Issu du puissant clan des Soudayri (les fils de l’épouse favorite d’Ibn Saoud), Nayef occupe, depuis 1975, le poste clé de ministre de l’Intérieur. Face à la politique plutôt progressiste du roi Abdallah, Nayef, proche des religieux et hostile aux tentatives de modernisation menées par le souverain depuis son accession au trône en 2005, fait figure de conservateur, voire de réactionnaire. Affichant avec fierté son attachement aux traditions ancestrales et à la pureté religieuse du wahhabisme – doctrine rigoriste des Saoud depuis le XVIIIe siècle –, il ne dissimule pas son mépris pour les États arabes, selon lui occidentalisés, du Proche-Orient et du Maghreb. Il aurait ainsi été l’instigateur, en 2009, de l’interdiction du seul festival de cinéma du pays et, en avril 2011, d’une loi sur la presse punissant sévèrement les atteintes à la sécurité nationale et aux préceptes de l’islam.
La carotte et le bâton
Ayant d’abord ouvertement dénoncé un complot sioniste derrière les attentats du 11 septembre 2001, il s’était fortement discrédité aux yeux de Washington et aurait pu tomber en disgrâce s’il n’avait combattu avec succès le terrorisme qui a frappé l’Arabie saoudite entre 2003 et 2006. Parvenant, avec son fils Mohamed, vice-ministre de l’Intérieur, à bouter Al-Qaïda hors du royaume, il s’est retrouvé en position de force pour succéder à son demi-frère.
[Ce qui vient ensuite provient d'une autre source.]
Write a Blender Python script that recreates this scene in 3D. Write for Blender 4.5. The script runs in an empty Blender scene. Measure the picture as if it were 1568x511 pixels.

Responsable des forces de sécurité et de la police religieuse, Nayef voit d’un très mauvais œil le Printemps arabe, qui menace de faire fleurir la contestation dans le royaume, plus particulièrement dans la province orientale, où vit une forte communauté chiite discriminée. Quand le souverain Abdallah cherchait à prévenir la contestation en déversant 130 milliards de dollars (92 milliards d’euros) de primes et d’aides, Nayef, lui, déployait ses forces de sécurité à Riyad et dans les provinces séditieuses. Certains commentateurs voient d’ailleurs dans le couple formé par Abdallah le réformiste et Nayef le conservateur la complémentarité de la carotte et du bâton, indispensable à la survie du système saoudien.
Quand la révolution a commencé à poindre chez le voisin bahreïni, Nayef a appuyé l’envoi de milliers de soldats saoudiens, au nom du Conseil de coopération du Golfe (CCG), pour aider le roi contesté à réprimer le soulèvement. Son animosité à l’égard de l’Iran, dont il dénonce les agissements subversifs auprès des chiites des provinces orientales et de Bahreïn, le porterait à vouloir brûler tout le nid de vipères plutôt qu’à simplement « couper la tête du serpent », comme l’a suggéré le roi Abdallah à ses interlocuteurs américains en 2008. De quoi nourrir quelques craintes pour l’avenir d’une région qui pourrait être prise en tenaille entre une république islamique chiite dotée de l’arme nucléaire et un royaume wahhabite dirigé par le faucon Nayef Ibn Abdelaziz.